Mr Flanagan: From our point of view, no, we do not think you can distribute it equitably. There will always be the large cities that are the centres for people from rural areas and they will go there: Manchester, Leeds, Birmingham and London. They are not much use to the people who live in mining areas. Mining is an agricultural industry; they were sunk in the farmlands. To build, say, the Dome or even the one in Hull, which is about as accessible to us, one to the other, we just cannot afford to get to them so do not think we will swell the attendance figures because we just do not go. There are smaller things that we can do, things for the scouts, things for the brass bands, we do not always have to visit Covent Garden and the new Tates.

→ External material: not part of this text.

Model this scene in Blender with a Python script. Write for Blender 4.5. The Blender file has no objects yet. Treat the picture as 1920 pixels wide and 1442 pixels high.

  Q39  Chris Bryant: Everybody is agreed that an absolute mathematical equality would not be right. I just did some totting up of the figures beforehand and I know that the statistics about individual constituencies are always slightly misleading for all sorts of different reasons. You may have an organisation whose headquarters is in one place and so the money is listed under that constituency but actually all its work is elsewhere. Broadly speaking, if you add up the four Cardiff constituencies they have had £120 million, if you add up the Four Valleys constituencies, which are just north of them, which are all former mining constituencies, they have received £28 million, in other words I make that less than a quarter across the same period whereas Newport, its two constituencies with a smaller population, half the population, has received £28 million. There seems to be a strong principle where lots of money goes into the bigger cities and I just wonder whether for the NCVO that means that smaller organisations that serve rural or semi-rural or semi-urban communities find it much more difficult?

  

Ms Bush: I think the key here is about the capacity of organisations to apply to the Lottery. I think the reason that perhaps organisations in Cardiff are accessing the Lottery is because they have got greater capacity, probably because of where they are located and that is why they are located there. Some of the small organisations in the smaller communities are less able to apply, they do not know the ropes as well and are, therefore, less successful. I think one of the things that certainly we have talked about in terms of reforming the Lottery is about providing more hands-on support to organisations, the actual Lottery distributors providing more support to organisations in the application process as well as the single front door.

  

Mr Robb: Can I just add as well, it might be the case, and I do not know Cardiff, it might be actually be the number of grants made as well. For example, the Community Fund has moved very well and there is another distributor, an Awards for All scheme, where a lot of very small community organisations apply for £500 or £1,000 and that is what they want, they want a small amount of money to do something, to build a new hall, to get something going. We see that as being very important. It might be that of that money which went to Cardiff, £60 million of it went on one project, I do not know if it did.